Q&A with curator and researcher Susan Bean

Susan Bean was formerly an anthropology professor at Yale University, and she helped curate the Peabody Essex Museum in Massachusetts. She visited India for a year in the early 1970s and was immediately amazed at everything there to see.

Bean, who is currently researching and writing books on Indian art and culture, will give a lecture Friday entitled “Things Fall Apart: Ephemerality, Museums and Indian Visual Culture” at the Ackland Art Museum.

Bean spoke with staff writer Emily Hackeling about her curating efforts and her ideas for the lecture.

Daily Tar Heel: What spurred your interest in the visual culture of South Asia?

Susan Bean: That’s a hard one to answer. It started long ago when I visited India in the early 1970s. If I were to give it a short but truthful answer, it would be my early experiences in India and the obvious importance and power of the visual appeal there.

DTH: What will you be addressing at the lecture Friday?

SB: I’m going to be talking about things and how these things all disintegrate eventually. I’ll be discussing how, in some contexts, disintegration is considered to be a bad thing. You want things to last forever. Take museums, for instance. One of the main points of a museum is to collect and preserve important objects and keep them from disintegrating. I contrast this to objects made of clay in India. In this context, clay is either quite fragile, earthenware or unfired clay sculpture.

I’m going to talk about the many ways in which this is considered a good thing that these are objects that are made with the idea that they’re temporary. Although they require effort to make and might be beautiful, they’re there for a purpose and then of no importance.

DTH: What do you hope people will take away from this lecture?

SB: I want them to learn new ways to think about things and materiality. When they exit the lecture, they’ll look around at the natural world and its existence, they’ll be tuned into materiality and properties of things. They’ll be aware of the fact that they are made, they exist and they cease.

DTH: What inspired your recent exhibition “Midnight to the Boom: Painting in India after Independence” at the Peabody Essex Museum?

SB: It’s an exhibition that looks at the age of modernist painting in India from independence in 1947 to the end of the 20th century when the art world changed.
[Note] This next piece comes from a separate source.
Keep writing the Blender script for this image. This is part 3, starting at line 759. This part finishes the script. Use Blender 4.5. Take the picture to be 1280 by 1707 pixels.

It’s art that’s not so well known. People have a tendency to think there’s a single lineage of modern painting through Paris, London and New York City — and that’s it. This is an opportunity for people to see modern art was being done in many places. India is one of them.

DTH: Why is it important to you that people see this type of art?

SB: Especially with modernist paintings, there is a lot of art that was really exciting and that Americans are not familiar with. It’s important to give people an opportunity to broaden their vistas a bit.

As far as Friday’s lecture material, it has to do more with the cultural meaning of things. I’m actually comparing the American way of approaching things with clay objects. We’ll be exploring how lasting and enduring is important in one context, but being ephemeral and disintegrating is important in the other.